34 U.S. 168 | SCOTUS | 1834
THE UNITED STATES, APPELLANTS
v.
GEORGE J.F. CLARKE.
Supreme Court of United States.
The case was argued by Mr Call, for the appellants; and by Mr Wilde, for the appellee.
Mr Chief Justice MARSHALL delivered the opinion of the Court.
This case is in many respects similar to that which has been decided at this term, between the same parties.[(a)] The appellee *169 filed his petition before the district court of East Florida, asserting a title to twenty-six thousand acres of land, granted by Don Jose Coppinger, governor of that territory, while under the dominion of his catholic majesty.
The petition presented by Clarke to the Spanish governor, asks, in consideration of services and as a remuneration for losses sustained, all which he states, twenty-six thousand acres of land in the following places: twenty-two thereof, in the Hammocks of Cuscoville and Chachala; and the four remaining at a vacant place called Yallahassa, on the west of the river St John.

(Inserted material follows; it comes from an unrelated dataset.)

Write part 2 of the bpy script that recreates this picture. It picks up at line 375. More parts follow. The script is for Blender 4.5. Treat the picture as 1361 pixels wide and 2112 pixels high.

On the 17th of December 1817, the governor passed a decree granting in absolute property to the said Don George Clarke the twenty-six thousand acres of land in the places he solicits in his petition; and a complete title was made in December 1817, to twenty-two thousand lying in the Hammocks, known by the names of Cuscoville and Chachala. The petition filed in the district court states, that twenty thousand acres, part of this tract, have been surveyed at the place designated, and sold to John De Centralgo.
The other four thousand acres were surveyed in conformity with the decree, and a complete title made by governor Coppinger on the 4th of May 1818.
The court decreed the claim to be valid; and reciting that twenty thousand acres, part of the twenty-two thousand, had been on the same day confirmed to Moses E. Levy, on his petition for the same; proceeded to decree the remaining four thousand acres to the petitioner.
The United States appealed from this decree.
The only question not already decided, which is made in this case, arises from the fact, that the full title for the four thousand acres of land in controversy, was made after the 24th of January 1818. The petitioner therefore cannot avail himself of that grant, and must rest his claim on the concession made the 17th of December 1817. That concession is unconditional; but the counsel for the United States contends that it can give no valid title. The argument is understood to have been applied to concessions made absolutely, as well as to those made on condition; and the court will therefore consider it as applicable *170 to both. A concession on condition, becomes absolute when the condition is performed.
The validity of concessions is, we think, expressly recognized both in the treaty, and in the several acts of congress.
The eighth article allows the owners of lands the same time for fulfilling the conditions of their grants, from the date of the treaty, as is allowed in the grant from the date of the instrument; and the act of the 8th of May 1822, requires every person claiming title to lands under any patent, grant, concession, or order of survey, dated previous to the 24th day of January 1818, to file his claim before the commissioners appointed in pursuance of that act. All the subsequent acts on the subject observe the same language; and the titles held under these concessions have been uniformly confirmed, where the tract did not exceed a league square. The question is not now open for discussion. The decree is confirmed.
This cause came on to be heard on the transcript of the record from the superior court for the eastern district of Florida, and was argued by counsel; on consideration whereof, it is ordered, adjudged and decreed by this court, that the decree of the said superior court in this cause confirming the title of the claimant be, and the same is hereby affirmed in all respects.
NOTES
[(a)] This case was decided at January term 1834, but the opinion was not received by the Reporter until after the publication of the Reports of the term.